BEGIN
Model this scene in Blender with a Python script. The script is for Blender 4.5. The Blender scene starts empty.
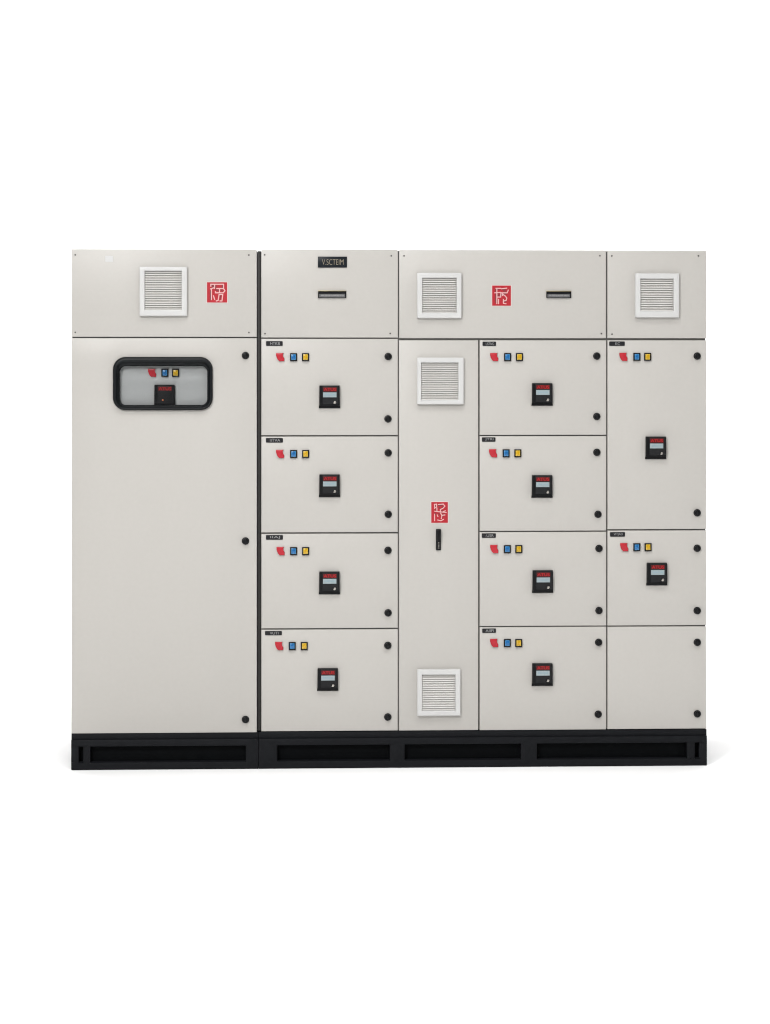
import bpy, bmesh, math, random
from mathutils import Vector, Matrix

random.seed(4)
scene = bpy.context.scene
COL = scene.collection

# ------------------------------------------------------------------ camera
# The cabinets' front face is the plane y = 0, x runs right, z up, metres.
M_PX = 0.0041                 # metres per photo pixel on the front face
DIST, YAW = 9.0, math.radians(2.25)
FPX = DIST / M_PX
EYE_Y = 358.0                 # eye level row of the photo
EYE_Z = (767.5 - EYE_Y) * M_PX
FWD = Vector((math.sin(YAW), math.cos(YAW), 0))
RGT = Vector((math.cos(YAW), -math.sin(YAW), 0))
CAM = Vector((0, 0, EYE_Z)) - FWD * DIST

def face(px, py, y=0.0):
    """measured point of the photo -> metric (x, z) on the vertical plane at depth y"""
    d = FWD + RGT * ((px - 385.0) / FPX) + Vector((0, 0, (EYE_Y - py) / FPX))
    t = (y - CAM.y) / d.y
    p = CAM + d * t
    return p.x, p.z

cam_data = bpy.data.cameras.new('camera')
cam = bpy.data.objects.new('camera', cam_data)
COL.objects.link(cam)
cam.location = CAM
cam.rotation_euler = (math.pi / 2, 0, -YAW)
cam_data.sensor_width = 36
cam_data.lens = FPX * 36 / 1024
cam_data.shift_y = -(512 - EYE_Y) / 1024
cam_data.clip_end = 200
scene.camera = cam

# --------------------------------------------------------------- materials
TONE = 0.72      # the softboxes put about 1.4 white on the front: base colours sit below the tones seen
def srgb(r, g, b):
    f = lambda c: (c / 255 / 12.92) if c / 255 <= 0.04045 else ((c / 255 + 0.055) / 1.055) ** 2.4
    return (f(r) * TONE, f(g) * TONE, f(b) * TONE, 1)

def mat(name, col, rough=0.5, spec=0.5, metal=0.0, var=0.0, var_scale=8.0,
        bump=0.0, bump_scale=900.0, wave=0.0, coat=0.0, rough_var=0.0):
    m = bpy.data.materials.new(name)
    m.use_nodes = True
    nt = m.node_tree
    b = nt.nodes['Principled BSDF']
    if len(col) == 3:
        col = (*col, 1)
    b.inputs['Base Color'].default_value = col
    b.inputs['Roughness'].default_value = rough
    b.inputs['Specular IOR Level'].default_value = spec
    b.inputs['Metallic'].default_value = metal
    if coat:
        b.inputs['Coat Weight'].default_value = coat
        b.inputs['Coat Roughness'].default_value = 0.1
    geo = nt.nodes.new('ShaderNodeNewGeometry')
    if var:
        n = nt.nodes.new('ShaderNodeTexNoise')
        n.inputs['Scale'].default_value = var_scale
        n.inputs['Detail'].default_value = 6
        nt.links.new(geo.outputs['Position'], n.inputs['Vector'])
        r = nt.nodes.new('ShaderNodeMapRange')
        r.inputs['From Min'].default_value = 0.3
        r.inputs['From Max'].default_value = 0.7
        r.inputs['To Min'].default_value = 1 - var
        r.inputs['To Max'].default_value = 1 + var
        nt.links.new(n.outputs['Fac'], r.inputs['Value'])
        h = nt.nodes.new('ShaderNodeVectorMath')
        h.operation = 'SCALE'
        h.inputs[0].default_value = col[:3]
        nt.links.new(r.outputs['Result'], h.inputs['Scale'])
        nt.links.new(h.outputs['Vector'], b.inputs['Base Color'])
        if rough_var:
            r2 = nt.nodes.new('ShaderNodeMapRange')
            r2.inputs['From Min'].default_value = 0.3
            r2.inputs['From Max'].default_value = 0.7
            r2.inputs['To Min'].default_value = rough - rough_var
            r2.inputs['To Max'].default_value = rough + rough_var
            nt.links.new(n.outputs['Fac'], r2.inputs['Value'])
            nt.links.new(r2.outputs['Result'], b.inputs['Roughness'])
    last = None
    if wave:
        n = nt.nodes.new('ShaderNodeTexNoise')
        n.inputs['Scale'].default_value = 2.2
        n.inputs['Detail'].default_value = 1
        nt.links.new(geo.outputs['Position'], n.inputs['Vector'])
        bw = nt.nodes.new('ShaderNodeBump')
        bw.inputs['Strength'].default_value = 1.0
        bw.inputs['Distance'].default_value = wave
        nt.links.new(n.outputs['Fac'], bw.inputs['Height'])
        last = bw
    if bump:
        n = nt.nodes.new('ShaderNodeTexNoise')
        n.inputs['Scale'].default_value = bump_scale
        n.inputs['Detail'].default_value = 2
        nt.links.new(geo.outputs['Position'], n.inputs['Vector'])
        bb = nt.nodes.new('ShaderNodeBump')
        bb.inputs['Strength'].default_value = bump
        bb.inputs['Distance'].default_value = 0.001
        nt.links.new(n.outputs['Fac'], bb.inputs['Height'])
        if last:
            nt.links.new(last.outputs['Normal'], bb.inputs['Normal'])
        last = bb
    if last:
        nt.links.new(last.outputs['Normal'], b.inputs['Normal'])
    return m

PAINT = mat('light_grey_powder_coat', (0.413, 0.397, 0.372), 0.42, 0.4, var=0.012, var_scale=60,
            bump=0.12, bump_scale=420, wave=0.004, rough_var=0.03)
FRAME = mat('dark_grey_frame', (0.13, 0.126, 0.119), 0.5, 0.25, var=0.06)
POST = mat('dark_grey_post', (0.021, 0.02, 0.0188), 0.5, 0.22, var=0.06)
PLINTH = mat('black_powder_coat', (0.0066, 0.0072, 0.0086), 0.5, 0.10, var=0.12, var_scale=30,
             bump=0.15, bump_scale=500, rough_var=0.06)
RECESS = mat('black_recess', (0.002, 0.0026, 0.0032), 0.6, 0.06, var=0.15, var_scale=20)
VENTW = mat('white_plastic', (0.495, 0.494, 0.487), 0.35, 0.45, var=0.01, bump=0.05)
SLAT = mat('warm_white_plastic', (0.64, 0.625, 0.60), 0.45, 0.4, var=0.02, var_scale=40)
FILTER = mat('grey_filter_mat', (0.32, 0.30, 0.275), 0.9, 0.1, var=0.25, var_scale=300)
REDST = mat('red_vinyl', srgb(184, 42, 52), 0.4, 0.3, var=0.06, var_scale=120)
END
Return only the lines from the start of the data through the line that contains "return p.x, p.z", please, copying them exactly and omitting all pictures.

* Task output:
Model this scene in Blender with a Python script. The script is for Blender 4.5. The Blender scene starts empty.
import bpy, bmesh, math, random
from mathutils import Vector, Matrix

random.seed(4)
scene = bpy.context.scene
COL = scene.collection

# ------------------------------------------------------------------ camera
# The cabinets' front face is the plane y = 0, x runs right, z up, metres.
M_PX = 0.0041                 # metres per photo pixel on the front face
DIST, YAW = 9.0, math.radians(2.25)
FPX = DIST / M_PX
EYE_Y = 358.0                 # eye level row of the photo
EYE_Z = (767.5 - EYE_Y) * M_PX
FWD = Vector((math.sin(YAW), math.cos(YAW), 0))
RGT = Vector((math.cos(YAW), -math.sin(YAW), 0))
CAM = Vector((0, 0, EYE_Z)) - FWD * DIST

def face(px, py, y=0.0):
    """measured point of the photo -> metric (x, z) on the vertical plane at depth y"""
    d = FWD + RGT * ((px - 385.0) / FPX) + Vector((0, 0, (EYE_Y - py) / FPX))
    t = (y - CAM.y) / d.y
    p = CAM + d * t
    return p.x, p.z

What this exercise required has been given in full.